En este rosario de añoranzas recuerdo especialmente su paso por el Hoy por Hoy, programa que él fue cincelando con lo mejor de sí mismo. Casi siempre que le oía, desayunando en casa, camino del trabajo, en el propio trabajo, me reconfortaba porque sabía que no me mentía. Incluso, en aquellos días en los que su voz nos anunciaba otra tragedia más. Otro atentado de ETA. Incluso en las trágicas horas del 11-M de 2004.
En aquel sinsentido terrorista, en aquellos trágicos días, tan repetidos, tan seguidos, su voz y la de quienes caminaban con él tenía un hálito de esperanza, la misma que debe ver el que ha caído al fondo de un pozo en el reflejo de ese rayo de luz que se cuela desde el cielo azul. Era esa esperanza que nos es tan necesaria para poder seguir caminando y para que la rabia y el odio no ocupe todo el espacio, como bien sabemos sucedía en otros exitosos programas radiofónicos. Eso me parecía entonces, y para eso creo debiera servir también el periodismo. Para abrir caminos en la noche cerrada de la confrontación, la sinrazón, la intransigencia y la locura, esa que, en cierto modo, tan bien describe el presente que vivimos hoy en la calle, en la política y en el periodismo.

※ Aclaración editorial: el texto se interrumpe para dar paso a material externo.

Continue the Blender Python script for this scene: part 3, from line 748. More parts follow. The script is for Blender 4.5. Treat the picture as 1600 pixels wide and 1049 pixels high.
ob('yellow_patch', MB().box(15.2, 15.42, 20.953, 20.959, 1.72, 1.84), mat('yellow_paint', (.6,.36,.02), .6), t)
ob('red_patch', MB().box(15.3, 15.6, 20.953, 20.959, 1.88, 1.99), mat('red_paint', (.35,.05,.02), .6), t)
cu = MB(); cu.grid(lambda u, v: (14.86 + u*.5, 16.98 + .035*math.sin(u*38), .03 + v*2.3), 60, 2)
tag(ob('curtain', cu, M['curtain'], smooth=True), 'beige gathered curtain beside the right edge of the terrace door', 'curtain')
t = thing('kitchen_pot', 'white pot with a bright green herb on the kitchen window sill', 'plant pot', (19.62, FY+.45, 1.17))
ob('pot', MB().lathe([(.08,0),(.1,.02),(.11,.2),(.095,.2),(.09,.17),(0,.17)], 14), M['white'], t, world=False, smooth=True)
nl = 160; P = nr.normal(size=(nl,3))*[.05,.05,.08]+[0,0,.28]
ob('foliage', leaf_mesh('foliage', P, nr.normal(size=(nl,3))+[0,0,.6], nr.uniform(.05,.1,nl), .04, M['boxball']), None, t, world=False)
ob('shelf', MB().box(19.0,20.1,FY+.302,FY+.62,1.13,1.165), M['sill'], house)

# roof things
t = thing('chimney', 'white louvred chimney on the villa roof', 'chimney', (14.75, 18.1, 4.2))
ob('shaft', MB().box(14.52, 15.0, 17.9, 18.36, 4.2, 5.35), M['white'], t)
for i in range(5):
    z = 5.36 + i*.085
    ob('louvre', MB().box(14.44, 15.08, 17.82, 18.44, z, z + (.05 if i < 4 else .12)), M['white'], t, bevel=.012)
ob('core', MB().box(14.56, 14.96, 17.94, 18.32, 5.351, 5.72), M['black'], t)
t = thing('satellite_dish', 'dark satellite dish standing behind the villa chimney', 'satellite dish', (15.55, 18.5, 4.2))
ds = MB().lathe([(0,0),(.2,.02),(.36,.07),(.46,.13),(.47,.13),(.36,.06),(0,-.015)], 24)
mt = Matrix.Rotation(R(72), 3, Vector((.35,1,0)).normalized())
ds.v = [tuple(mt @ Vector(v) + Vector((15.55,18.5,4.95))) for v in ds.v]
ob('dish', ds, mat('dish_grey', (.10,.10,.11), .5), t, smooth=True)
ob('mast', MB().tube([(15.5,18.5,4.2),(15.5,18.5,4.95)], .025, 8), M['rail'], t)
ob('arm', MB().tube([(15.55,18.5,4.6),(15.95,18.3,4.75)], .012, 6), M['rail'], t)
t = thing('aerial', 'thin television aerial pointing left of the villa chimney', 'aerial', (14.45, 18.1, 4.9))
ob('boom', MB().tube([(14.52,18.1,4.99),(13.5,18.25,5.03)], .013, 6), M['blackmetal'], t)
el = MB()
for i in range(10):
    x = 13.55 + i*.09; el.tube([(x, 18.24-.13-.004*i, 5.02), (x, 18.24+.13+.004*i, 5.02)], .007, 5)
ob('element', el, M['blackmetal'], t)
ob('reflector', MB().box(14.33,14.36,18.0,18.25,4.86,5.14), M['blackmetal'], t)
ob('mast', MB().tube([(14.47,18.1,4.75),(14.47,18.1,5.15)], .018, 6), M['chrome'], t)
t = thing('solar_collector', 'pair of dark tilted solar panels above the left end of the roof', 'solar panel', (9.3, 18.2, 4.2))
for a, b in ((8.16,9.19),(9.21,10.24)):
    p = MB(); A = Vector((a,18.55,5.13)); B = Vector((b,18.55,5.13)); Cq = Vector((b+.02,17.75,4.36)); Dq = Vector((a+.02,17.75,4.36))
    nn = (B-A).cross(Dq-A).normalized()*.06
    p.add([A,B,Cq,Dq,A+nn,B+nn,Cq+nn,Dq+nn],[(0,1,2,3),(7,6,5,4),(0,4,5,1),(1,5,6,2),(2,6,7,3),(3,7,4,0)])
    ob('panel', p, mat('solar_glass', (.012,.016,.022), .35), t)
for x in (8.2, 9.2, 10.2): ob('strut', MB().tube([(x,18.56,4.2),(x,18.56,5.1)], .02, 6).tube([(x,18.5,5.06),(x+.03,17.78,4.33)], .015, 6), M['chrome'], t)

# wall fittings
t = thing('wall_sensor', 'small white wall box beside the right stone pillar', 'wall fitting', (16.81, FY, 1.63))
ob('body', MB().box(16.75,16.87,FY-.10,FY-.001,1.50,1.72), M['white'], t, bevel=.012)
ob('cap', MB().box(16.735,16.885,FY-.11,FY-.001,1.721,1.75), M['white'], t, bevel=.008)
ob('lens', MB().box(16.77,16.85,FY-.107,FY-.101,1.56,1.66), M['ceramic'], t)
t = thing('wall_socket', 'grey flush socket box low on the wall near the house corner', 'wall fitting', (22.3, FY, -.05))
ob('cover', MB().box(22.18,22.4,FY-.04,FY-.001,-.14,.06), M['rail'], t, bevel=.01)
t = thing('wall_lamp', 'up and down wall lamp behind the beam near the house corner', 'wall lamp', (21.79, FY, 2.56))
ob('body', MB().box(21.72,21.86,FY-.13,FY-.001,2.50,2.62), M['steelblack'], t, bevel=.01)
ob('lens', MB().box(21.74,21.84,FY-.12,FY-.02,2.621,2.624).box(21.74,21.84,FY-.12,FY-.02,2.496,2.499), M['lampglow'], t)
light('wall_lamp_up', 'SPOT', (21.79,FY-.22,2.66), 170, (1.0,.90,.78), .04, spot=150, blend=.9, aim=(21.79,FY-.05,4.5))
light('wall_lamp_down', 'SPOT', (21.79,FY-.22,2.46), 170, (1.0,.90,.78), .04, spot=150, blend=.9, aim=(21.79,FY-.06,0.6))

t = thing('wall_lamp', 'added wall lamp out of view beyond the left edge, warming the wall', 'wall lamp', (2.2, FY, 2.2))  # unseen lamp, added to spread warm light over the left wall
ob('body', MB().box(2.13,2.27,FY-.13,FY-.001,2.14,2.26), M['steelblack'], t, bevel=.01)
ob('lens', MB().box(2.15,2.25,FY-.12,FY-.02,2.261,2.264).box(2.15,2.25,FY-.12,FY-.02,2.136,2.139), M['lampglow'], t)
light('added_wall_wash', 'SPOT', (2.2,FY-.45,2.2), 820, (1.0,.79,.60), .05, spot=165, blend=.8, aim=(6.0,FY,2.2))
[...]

Su voz, su privilegiada mente de analista político, esa que ha seguido desgranando la actualidad de lunes a viernes en esos 3-4 minutos diarios de su videoblog durante los diez últimos años, y donde trataba de contener la rabia por la evidente degradación del panorama político y social, se ha apagado definitivamente y ya no nos acompañará más. El tiempo no perdona. Ni siquiera a él, que parecía, parece, inmortal. Es su derecho. Y porque tantos años desenredando el ovillo de la actualidad producen –se lo confesó a Angels Barceló al anunciar su adiós– “cansancio” y “empacho”. Su voz, ahora, se queda en un café semanal los miércoles. No será lo mismo, pero será una forma menos traumática de afrontar el ruido.

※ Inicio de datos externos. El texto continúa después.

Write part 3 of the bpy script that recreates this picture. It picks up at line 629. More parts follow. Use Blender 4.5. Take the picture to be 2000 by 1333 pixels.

Era 2011. Y en las plazas ya vacías de este país aún resonaban los ecos de rabia y de esperanza que prologaron las “primaveras” de medio mundo. Aún podíamos oír el eco de aquel sanador 15-M tras el atracón insustancial de los años precedentes, y con él, el periodismo entraba en la mayor crisis de credibilidad de su historia en la que aún andamos.

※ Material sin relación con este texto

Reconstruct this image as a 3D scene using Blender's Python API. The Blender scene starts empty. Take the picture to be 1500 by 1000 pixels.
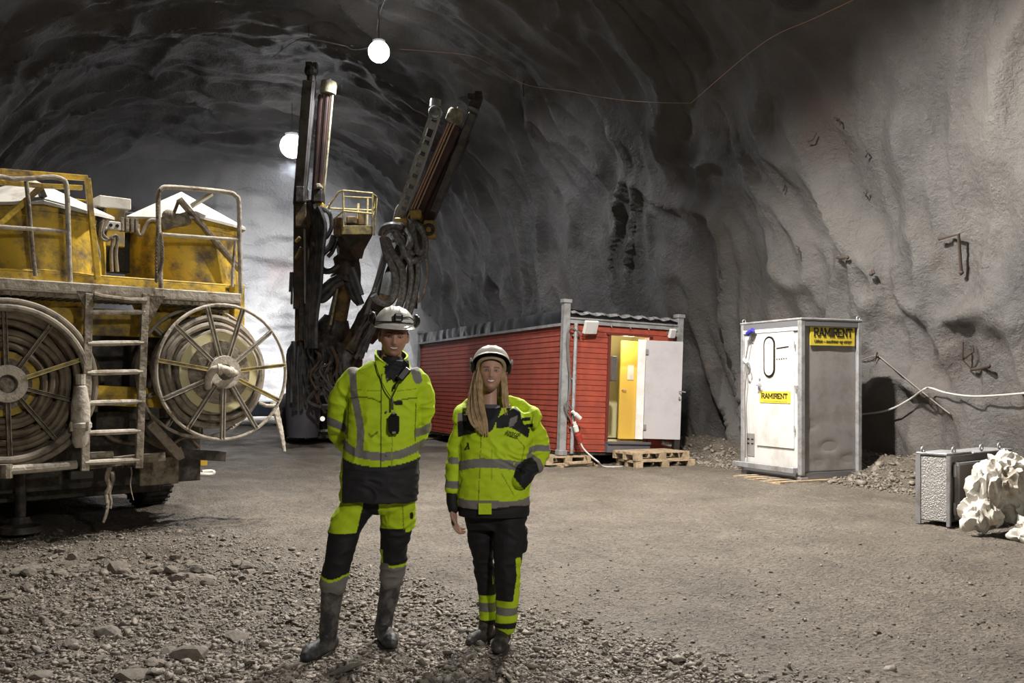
import bpy, bmesh, math, random
import numpy as np
from mathutils import Vector, Matrix, noise
PI = math.pi
random.seed(7); rng = np.random.default_rng(7)
SC = bpy.context.scene
COL = SC.collection
F, CX, HY, EYE = 1350.0, 750.0, 560.0, 1.525     # focal length in pixels, centre column, horizon row, eye height

def at(px, py, Y):
    """point at distance Y seen at pixel px, py"""
    return Vector(((px-CX)/F*Y, Y, EYE+(HY-py)/F*Y))

# ------------------------------------------------------------------ materials
def mat(name, col, rough=0.6, metal=0.0, dirt=None, damt=0.0, dscale=6.0, bump=0.0, bscale=40.0, emit=None, es=0.0, attr=None, spec=None, coat=0.0, trans=0.0, fine=0.0):
    m = bpy.data.materials.new(name); m.use_nodes = True
    nt = m.node_tree; N = nt.nodes; L = nt.links
    b = N['Principled BSDF']
    b.inputs['Base Color'].default_value = (*col, 1)
    b.inputs['Roughness'].default_value = rough
    b.inputs['Metallic'].default_value = metal
    if spec is not None: b.inputs['Specular IOR Level'].default_value = spec
    if coat: b.inputs['Coat Weight'].default_value = coat
    if trans: b.inputs['Transmission Weight'].default_value = trans
    if emit:
        b.inputs['Emission Color'].default_value = (*emit, 1); b.inputs['Emission Strength'].default_value = es
    src = None
    if attr:
        a = N.new('ShaderNodeAttribute'); a.attribute_name = attr; src = a.outputs['Color']
    tc = N.new('ShaderNodeTexCoord')
    if dirt is not None:
        n = N.new('ShaderNodeTexNoise'); n.inputs['Scale'].default_value = dscale; n.inputs['Detail'].default_value = 8; n.inputs['Roughness'].default_value = 0.68
        L.new(tc.outputs['Object'], n.inputs['Vector'])
        r = N.new('ShaderNodeValToRGB')
        t = 0.5 + (0.5-damt)*0.35
        r.color_ramp.elements[0].position = max(0.0, t-0.09); r.color_ramp.elements[1].position = min(1.0, t+0.09)
        L.new(n.outputs['Fac'], r.inputs['Fac'])
        mx = N.new('ShaderNodeMix'); mx.data_type = 'RGBA'
        L.new(r.outputs['Color'], mx.inputs['Factor'])
        if src: L.new(src, mx.inputs['A'])
        else: mx.inputs['A'].default_value = (*col, 1)
        mx.inputs['B'].default_value = (*dirt, 1)
        src = mx.outputs['Result']
    if src: L.new(src, b.inputs['Base Color'])
    if bump:
        n2 = N.new('ShaderNodeTexNoise'); n2.inputs['Scale'].default_value = bscale; n2.inputs['Detail'].default_value = 5
        L.new(tc.outputs['Object'], n2.inputs['Vector'])
        bp = N.new('ShaderNodeBump'); bp.inputs['Strength'].default_value = bump; bp.inputs['Distance'].default_value = 0.02
        L.new(n2.outputs['Fac'], bp.inputs['Height']); L.new(bp.outputs['Normal'], b.inputs['Normal'])
    return m
DUST = (0.30, 0.25, 0.19)
M = {}
M['yellow'] = mat('yellow_paint_dusty', (0.88, 0.58, 0.06), 0.55, dirt=(0.22, 0.165, 0.10), damt=0.38, dscale=3.5, bump=0.3, bscale=18)
M['yellow_clean'] = mat('yellow_paint', (0.62, 0.40, 0.04), 0.55, dirt=DUST, damt=0.45, dscale=9)
M['yellow_rail'] = mat('pale_yellow_paint', (0.88, 0.70, 0.27), 0.6, dirt=DUST, damt=0.4, dscale=5)
M['dusty'] = mat('dust_covered_steel', (0.34, 0.29, 0.22), 0.75, dirt=(0.12, 0.09, 0.06), damt=0.42, dscale=8, bump=0.5, bscale=30)
M['dustlight'] = mat('pale_dust_on_steel', (0.60, 0.54, 0.45), 0.8, dirt=(0.26, 0.20, 0.13), damt=0.3, dscale=7, bump=0.6, bscale=25)
M['lid'] = mat('white_dusty_lid', (0.72, 0.69, 0.62), 0.8, dirt=(0.45, 0.40, 0.32), damt=0.25, dscale=3)
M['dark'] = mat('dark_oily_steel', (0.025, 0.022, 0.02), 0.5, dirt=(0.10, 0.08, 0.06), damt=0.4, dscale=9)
M['black'] = mat('black_plastic', (0.012, 0.012, 0.013), 0.4)
M['rubber'] = mat('black_rubber', (0.02, 0.02, 0.02), 0.65, dirt=(0.09, 0.08, 0.07), damt=0.45, dscale=8, bump=0.3, bscale=50)
M['hose'] = mat('dusty_hose', (0.36, 0.31, 0.24), 0.7, dirt=(0.12, 0.10, 0.08), damt=0.35, dscale=6)
M['hosedark'] = mat('brown_hose', (0.16, 0.12, 0.08), 0.6, dirt=(0.30, 0.24, 0.16), damt=0.4, dscale=5)
M['righose'] = mat('black_rig_hose', (0.035, 0.033, 0.033), 0.36, dirt=(0.11, 0.10, 0.095), damt=0.45, dscale=4)
M['hosegrey'] = mat('grey_sleeved_hose', (0.14, 0.135, 0.13), 0.35, dirt=(0.32, 0.31, 0.29), damt=0.4, dscale=14)
M['steel'] = mat('galvanised_steel', (0.42, 0.42, 0.43), 0.5, 0.35, dirt=(0.28, 0.26, 0.24), damt=0.4, dscale=7)
M['steeldk'] = mat('dark_grey_steel', (0.20, 0.20, 0.21), 0.5, 0.3)
M['tan'] = mat('dirty_tan_boom_paint', (0.30, 0.19, 0.07), 0.5, dirt=(0.05, 0.04, 0.03), damt=0.5, dscale=3)
M['brown'] = mat('rusty_brown_steel', (0.11, 0.07, 0.04), 0.5, dirt=(0.03, 0.025, 0.02), damt=0.45, dscale=4)
M['feed'] = mat('dark_red_feed_steel', (0.09, 0.045, 0.04), 0.45, 0.2, dirt=(0.04, 0.03, 0.03), damt=0.45, dscale=3)
M['feedgrey'] = mat('grey_feed_beam', (0.13, 0.12, 0.115), 0.45, 0.3, dirt=(0.05, 0.045, 0.04), damt=0.4, dscale=3)
M['feedlight'] = mat('pale_aluminium_beam', (0.40, 0.42, 0.40), 0.4, 0.3, dirt=(0.15, 0.15, 0.14), damt=0.3, dscale=4)
M['rod'] = mat('worn_steel_rod', (0.38, 0.26, 0.20), 0.3, 0.7)
M['cap'] = mat('dusty_cream_cap', (0.45, 0.41, 0.28), 0.8, dirt=(0.20, 0.18, 0.11), damt=0.4, dscale=9)
M['rigbody'] = mat('charcoal_machine_paint', (0.10, 0.10, 0.125), 0.5, dirt=(0.14, 0.13, 0.13), damt=0.4, dscale=3)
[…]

Y ahí, en medio de ese negro horizonte recuerdo haber leído un pequeño libro suyo publicado entonces, El fin de una época. En él se reflexionaba sobre aquella perplejidad, las negras voces que vaticinaban que el periodismo había muerto, pero en aquellas mismas páginas latía también una renacida batalla por venir: el periodismo necesitaba un profundo cambio, sí, pero no había necesariamente fallecido. Y, cual Ave Fénix, resurgiría de sus cenizas, vigoroso, y sabría encontrar un nuevo camino. En palabras medio prestadas del propio Gabilondo el presente siempre está por venir y alguien tendrá que contárnoslo. Y ese alguien –vaticinaba él– con toda seguridad tendrá que ser algún otro buen periodista. Eso también lo recuerdo bien.